A reminder from rec.humor.funny.reruns.
Bummer. CSS2 explicitly does not provide a way to express
equivalents for the HTML COLSPAN and ROWSPAN
behavior. (Though the CSS2 specification was thoughtful enough to
address the sensitive topic of "border conflict resolution.") So when converting all the fontified file views on
this site, such as file gnushush.el, to the new CSS-based layout, I've taken the easy way out
and just put the fontified view in a non-spanning column with a smaller font.
OK, 9:45am means it's time to cease the morning's CSS play and do real work.
During a break later in the day, Validator for the HTML 4.01 Strict DTD inspired me to add
ALT attributes to all my IMG elements and to remove
all the IMG positioning attributes.

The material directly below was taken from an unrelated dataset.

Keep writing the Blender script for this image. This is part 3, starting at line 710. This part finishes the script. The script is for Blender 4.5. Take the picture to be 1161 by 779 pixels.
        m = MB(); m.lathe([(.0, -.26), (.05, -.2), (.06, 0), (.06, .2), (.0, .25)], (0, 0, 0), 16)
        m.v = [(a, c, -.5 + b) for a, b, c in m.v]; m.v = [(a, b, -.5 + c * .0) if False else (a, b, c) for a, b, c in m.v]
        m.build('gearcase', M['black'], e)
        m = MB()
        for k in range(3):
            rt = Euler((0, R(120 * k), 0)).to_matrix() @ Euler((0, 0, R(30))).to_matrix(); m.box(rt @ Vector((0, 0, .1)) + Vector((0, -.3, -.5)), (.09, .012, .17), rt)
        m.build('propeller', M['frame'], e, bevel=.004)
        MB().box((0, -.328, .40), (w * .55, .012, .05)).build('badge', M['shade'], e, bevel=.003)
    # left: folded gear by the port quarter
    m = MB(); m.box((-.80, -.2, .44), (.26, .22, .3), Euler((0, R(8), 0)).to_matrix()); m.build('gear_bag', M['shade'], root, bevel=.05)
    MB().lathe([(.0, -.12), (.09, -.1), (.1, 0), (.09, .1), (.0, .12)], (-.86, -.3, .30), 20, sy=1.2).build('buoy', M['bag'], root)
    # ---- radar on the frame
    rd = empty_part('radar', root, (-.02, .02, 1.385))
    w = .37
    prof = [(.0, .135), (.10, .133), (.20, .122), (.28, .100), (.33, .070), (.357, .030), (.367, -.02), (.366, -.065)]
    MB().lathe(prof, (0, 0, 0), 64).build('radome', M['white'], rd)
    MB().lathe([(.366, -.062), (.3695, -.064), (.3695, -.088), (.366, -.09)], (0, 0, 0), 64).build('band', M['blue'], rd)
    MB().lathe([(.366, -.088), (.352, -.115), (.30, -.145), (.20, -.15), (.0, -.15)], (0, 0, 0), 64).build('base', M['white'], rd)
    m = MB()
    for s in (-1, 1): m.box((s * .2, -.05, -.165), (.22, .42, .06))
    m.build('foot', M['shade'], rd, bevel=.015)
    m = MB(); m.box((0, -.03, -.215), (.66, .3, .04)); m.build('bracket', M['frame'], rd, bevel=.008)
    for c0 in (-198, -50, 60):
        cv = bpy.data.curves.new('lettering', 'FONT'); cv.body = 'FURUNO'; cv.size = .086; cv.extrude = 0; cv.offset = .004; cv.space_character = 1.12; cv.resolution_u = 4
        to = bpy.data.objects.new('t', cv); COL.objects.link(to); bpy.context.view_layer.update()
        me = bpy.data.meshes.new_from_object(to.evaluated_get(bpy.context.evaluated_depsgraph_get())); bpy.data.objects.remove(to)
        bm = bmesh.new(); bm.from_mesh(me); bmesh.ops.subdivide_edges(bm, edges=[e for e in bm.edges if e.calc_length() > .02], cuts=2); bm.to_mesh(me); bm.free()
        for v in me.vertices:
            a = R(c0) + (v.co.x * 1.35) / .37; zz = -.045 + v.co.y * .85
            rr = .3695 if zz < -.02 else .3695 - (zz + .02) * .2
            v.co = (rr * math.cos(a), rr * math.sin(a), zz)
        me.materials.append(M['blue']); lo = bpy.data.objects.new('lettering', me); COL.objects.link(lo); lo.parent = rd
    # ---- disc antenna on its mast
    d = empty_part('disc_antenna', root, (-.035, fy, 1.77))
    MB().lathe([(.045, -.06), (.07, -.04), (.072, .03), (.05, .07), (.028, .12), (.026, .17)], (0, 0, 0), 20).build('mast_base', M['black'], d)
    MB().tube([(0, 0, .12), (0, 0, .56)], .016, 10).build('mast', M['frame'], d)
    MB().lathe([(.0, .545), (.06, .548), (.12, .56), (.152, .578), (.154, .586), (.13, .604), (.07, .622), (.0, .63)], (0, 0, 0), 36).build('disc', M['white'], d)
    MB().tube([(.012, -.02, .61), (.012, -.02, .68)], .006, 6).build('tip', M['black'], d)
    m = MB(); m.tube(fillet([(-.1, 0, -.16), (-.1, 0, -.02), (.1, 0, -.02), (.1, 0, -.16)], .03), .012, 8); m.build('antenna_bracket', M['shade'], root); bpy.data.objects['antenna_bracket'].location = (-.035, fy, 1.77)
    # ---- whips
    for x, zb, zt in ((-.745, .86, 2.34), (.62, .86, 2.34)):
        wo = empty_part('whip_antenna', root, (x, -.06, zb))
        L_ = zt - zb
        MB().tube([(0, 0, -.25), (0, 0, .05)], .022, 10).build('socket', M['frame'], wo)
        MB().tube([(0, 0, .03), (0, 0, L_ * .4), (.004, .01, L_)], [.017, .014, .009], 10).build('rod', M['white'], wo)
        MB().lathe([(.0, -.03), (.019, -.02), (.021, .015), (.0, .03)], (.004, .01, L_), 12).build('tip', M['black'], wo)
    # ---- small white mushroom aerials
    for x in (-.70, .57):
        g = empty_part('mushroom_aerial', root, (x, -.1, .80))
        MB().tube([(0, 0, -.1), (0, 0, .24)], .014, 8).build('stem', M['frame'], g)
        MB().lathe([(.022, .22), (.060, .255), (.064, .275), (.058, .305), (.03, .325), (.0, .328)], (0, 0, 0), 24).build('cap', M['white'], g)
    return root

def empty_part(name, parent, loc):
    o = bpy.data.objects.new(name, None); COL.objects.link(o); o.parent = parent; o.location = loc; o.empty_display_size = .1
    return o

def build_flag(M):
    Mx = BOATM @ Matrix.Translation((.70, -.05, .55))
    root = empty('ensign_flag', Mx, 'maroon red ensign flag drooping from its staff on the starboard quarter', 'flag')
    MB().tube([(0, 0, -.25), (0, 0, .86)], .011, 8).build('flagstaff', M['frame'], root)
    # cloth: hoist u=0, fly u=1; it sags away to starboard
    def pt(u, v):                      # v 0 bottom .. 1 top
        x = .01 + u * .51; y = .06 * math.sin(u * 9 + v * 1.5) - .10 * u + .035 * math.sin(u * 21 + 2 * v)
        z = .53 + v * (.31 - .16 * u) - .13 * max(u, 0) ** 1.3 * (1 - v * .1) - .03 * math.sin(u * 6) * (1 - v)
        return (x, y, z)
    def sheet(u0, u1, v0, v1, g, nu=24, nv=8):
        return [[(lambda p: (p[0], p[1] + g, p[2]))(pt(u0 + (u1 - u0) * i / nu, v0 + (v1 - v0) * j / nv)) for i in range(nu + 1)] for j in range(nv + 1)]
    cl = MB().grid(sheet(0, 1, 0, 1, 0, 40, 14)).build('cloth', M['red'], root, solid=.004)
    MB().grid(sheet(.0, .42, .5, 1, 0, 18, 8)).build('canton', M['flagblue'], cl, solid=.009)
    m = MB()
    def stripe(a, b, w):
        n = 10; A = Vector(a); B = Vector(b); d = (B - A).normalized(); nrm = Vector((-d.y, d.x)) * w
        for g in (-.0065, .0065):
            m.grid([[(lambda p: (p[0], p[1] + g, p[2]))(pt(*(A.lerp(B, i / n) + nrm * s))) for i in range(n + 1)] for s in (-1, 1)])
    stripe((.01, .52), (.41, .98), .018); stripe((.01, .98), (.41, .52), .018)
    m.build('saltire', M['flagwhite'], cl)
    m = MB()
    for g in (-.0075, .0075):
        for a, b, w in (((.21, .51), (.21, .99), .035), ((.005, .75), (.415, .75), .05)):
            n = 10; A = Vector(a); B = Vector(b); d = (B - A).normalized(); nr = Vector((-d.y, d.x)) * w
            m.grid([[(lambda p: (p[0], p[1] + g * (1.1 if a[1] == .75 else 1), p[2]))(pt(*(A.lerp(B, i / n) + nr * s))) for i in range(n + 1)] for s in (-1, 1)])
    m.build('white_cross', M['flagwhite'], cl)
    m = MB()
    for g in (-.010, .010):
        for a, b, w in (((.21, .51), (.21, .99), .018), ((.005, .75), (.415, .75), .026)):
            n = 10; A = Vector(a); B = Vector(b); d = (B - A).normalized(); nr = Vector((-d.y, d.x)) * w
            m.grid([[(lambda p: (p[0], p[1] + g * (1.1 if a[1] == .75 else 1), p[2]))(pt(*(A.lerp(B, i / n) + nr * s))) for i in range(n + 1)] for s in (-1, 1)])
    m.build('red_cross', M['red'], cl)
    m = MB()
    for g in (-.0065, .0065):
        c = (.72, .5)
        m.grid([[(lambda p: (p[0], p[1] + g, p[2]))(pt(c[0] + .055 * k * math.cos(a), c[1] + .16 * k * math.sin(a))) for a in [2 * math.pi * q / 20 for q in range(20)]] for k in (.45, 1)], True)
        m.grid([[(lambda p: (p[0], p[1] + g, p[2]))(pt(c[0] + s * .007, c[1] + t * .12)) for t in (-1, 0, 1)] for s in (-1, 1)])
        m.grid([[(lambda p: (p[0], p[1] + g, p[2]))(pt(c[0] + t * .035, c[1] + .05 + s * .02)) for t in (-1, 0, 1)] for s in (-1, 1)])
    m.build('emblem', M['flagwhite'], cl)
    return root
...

Will have to re-fix image
positioning soon.
A few minutes after midnight last night, before the CSS on my Web pages had even 24 hours to dry, I received a nice email from someone, asking if they could "borrow the design concept" of my pages. In general, I'd encourage people to use an approach similar to mine to mark up plain least-common-denominator HTML for fancy presentation via CSS, and to maybe start with a CSS tables layout if they want to experiment with various looks of sideheads. However, I actually prefer to keep the exact visual design of my site distinctive, and would like for people to come up with their own personal designs. I've added a comment in the CSS to this effect.
Got up very early Monday morning. Shaver pointed me at
/usr/lib/mozilla/res/html.css, which told me how to do my
table-based page layout in CSS without using TABLE elements.
Trivial compared to the tricks I was playing with DIV margins
before. So a (defconst web5-css-p t) here, a bunch of (if
web5-css-p foo bar) there, and the majority of my site is
now CSS'd. I'll finish it and test under IE as I get time.
Mucked about with some of the basics and esoterica of CSS. Learning exercise is to duplicate my Web pages' current
tables-based layout with a CSS-based one that works from a simple structure of
Mosaic-and-Lynx-friendly HTML elements (H1, H2,
P, etc.) along with a few strategic DIV elements.
By noon, it was coming close, though the tables-based layout is more robust. I've put
it aside for now, since the afternoon is reserved for an appointment with
DrScheme.
Oh, of course there's a css-mode.el. Suggested option settings:
(setq cssm-indent-function 'cssm-c-style-indenter) (setq cssm-mirror-mode nil)
A quick glance at the source showed that making Emacs VM use browse-url instead of its aging internal
Web browser support is as easy as:
(setq vm-url-browser 'browse-url)
For Galeon, you may also want to do:
(setq browse-url-browser-function 'browse-url-galeon
browse-url-new-window-p t)
As an exercise in PLT immersion, this weekend I will shun Emacs and force myself to use the DrScheme GUI environment. It is both pretty and not-pretty. I've already patched it to use Helvetica instead of Lucida Sans.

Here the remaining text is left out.